3. Ōmiwa-jinja shrine and Mount Miwa — Sakurai
Ōmiwa-jinja (大神神社), the shrine at the base of Mount Miwa, is the oldest continuously operating Shinto shrine in Japan — possibly older than the shrine form itself, since the mountain was a worship object before the shrine-complex structure existed. The shrine has no main sanctuary in the modern sense; the mountain is the sanctuary. Worshippers face the mountain and the mountain is the deity.
The shrine is about two kilometres east of Hashihaka, reachable by the same JR Sakurai line. If you are walking Hashihaka and the Makimuku museum, adding Ōmiwa-jinja makes a three-site day. You can climb Mount Miwa itself through a special pilgrimage permit obtained at the shrine office (no cameras, no food, no water bottles past the check point), but the climb takes about three hours and should not be undertaken casually. Most visitors stay at the shrine and look toward the mountain.
The Sealed Tomb

Hashihaka Kofun is the largest unanswered question in the first chapter of Japanese history. If it is Himiko’s tomb, the Kinai-setsu of the Yamatai location question is resolved and the entire timeline of early Yamato state formation gets anchored to a specific place and date. If it is not Himiko’s tomb, the Kinai-setsu has lost its strongest piece of physical evidence and the Kyūshū-setsu becomes the leading hypothesis again. Either way, the identification is load-bearing for how Japanese scholars understand the country’s political origins.
The Imperial Household Agency’s preservation policy is institutionally coherent but academically unsustainable in the long run. The Agency’s position is that designated imperial tombs are religious property and should not be disturbed; the academic position is that the tombs are cultural heritage that belongs to the country at large and should be at least partially investigated. The tension has been active since the 1880s and is not visibly close to resolution. Future governments may make different choices about access; the current government will not. The tomb stays sealed.
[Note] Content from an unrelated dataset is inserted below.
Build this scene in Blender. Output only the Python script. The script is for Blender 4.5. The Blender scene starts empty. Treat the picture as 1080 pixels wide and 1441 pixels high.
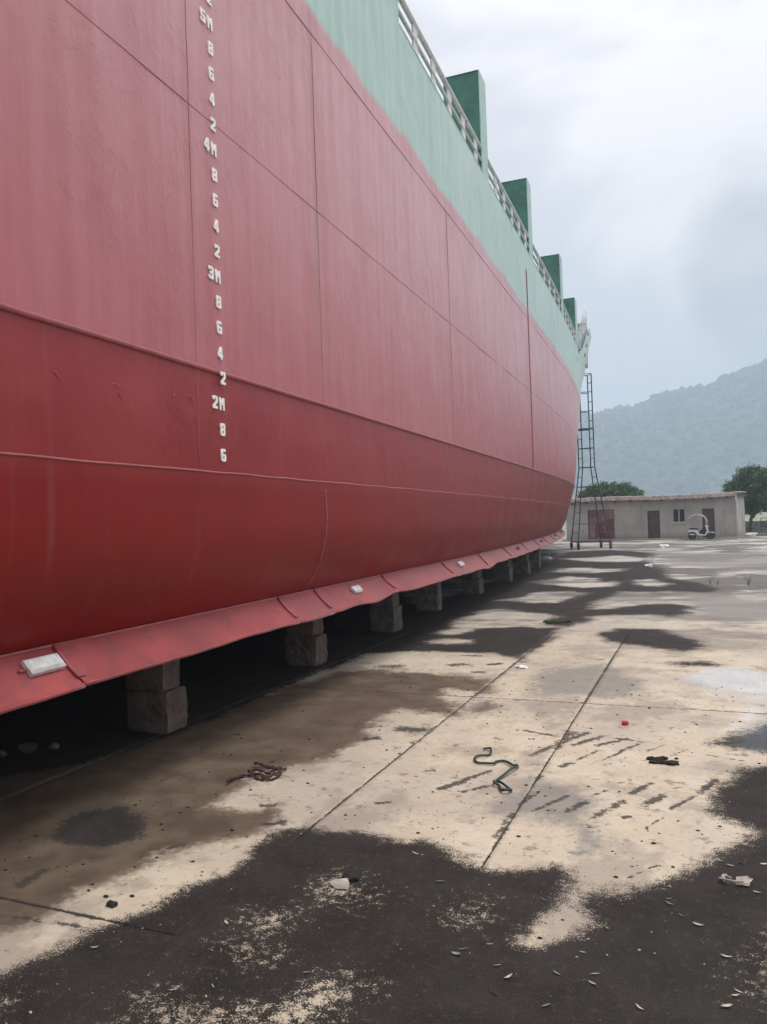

Compare this to the other unknown-tomb situation on this site. Torii Suneemon‘s grave at Shoei-ji is modest, marked, and visitable. Miyamoto Musashi‘s grave at Musashi-jinja is small but open. The samurai tombs can be identified, approached, and in several cases physically touched. The 3rd-century tombs cannot. The distance between these two types of historical presence — accessible personal burials and institutionally-sealed royal ones — maps almost exactly onto the distance between the Japanese archaeological record for the last four hundred years (rich, well-documented) and the first four hundred years (silent, unavailable).
If you are in Nara anyway — and Nara is a standard stop on any Japan itinerary — take the JR Sakurai line thirty minutes south-east to Makimuku. Walk the Hashihaka perimeter. Read the signage, which handles the Himiko question fairly. Then go to the Makimuku Site Museum and look at the tokushu kidai pottery fragments that produced the 2009 radiocarbon date. Then walk to Ōmiwa-jinja and look at the mountain. The mountain is an active religious site. The tomb on its plain is an active archaeological argument. The shrine between them is the oldest continuously operating religious institution in the country. Read the three sites together and you will come away with a clearer sense of what first-millennium Japan actually was — a set of political centres oriented around sacred mountains, with shamanistic royal lineages, physical monuments built at scales that strain modern labour estimates, and political histories preserved in later chronicles that may or may not be accurate. The tomb is sealed. The shrine is open. The argument continues.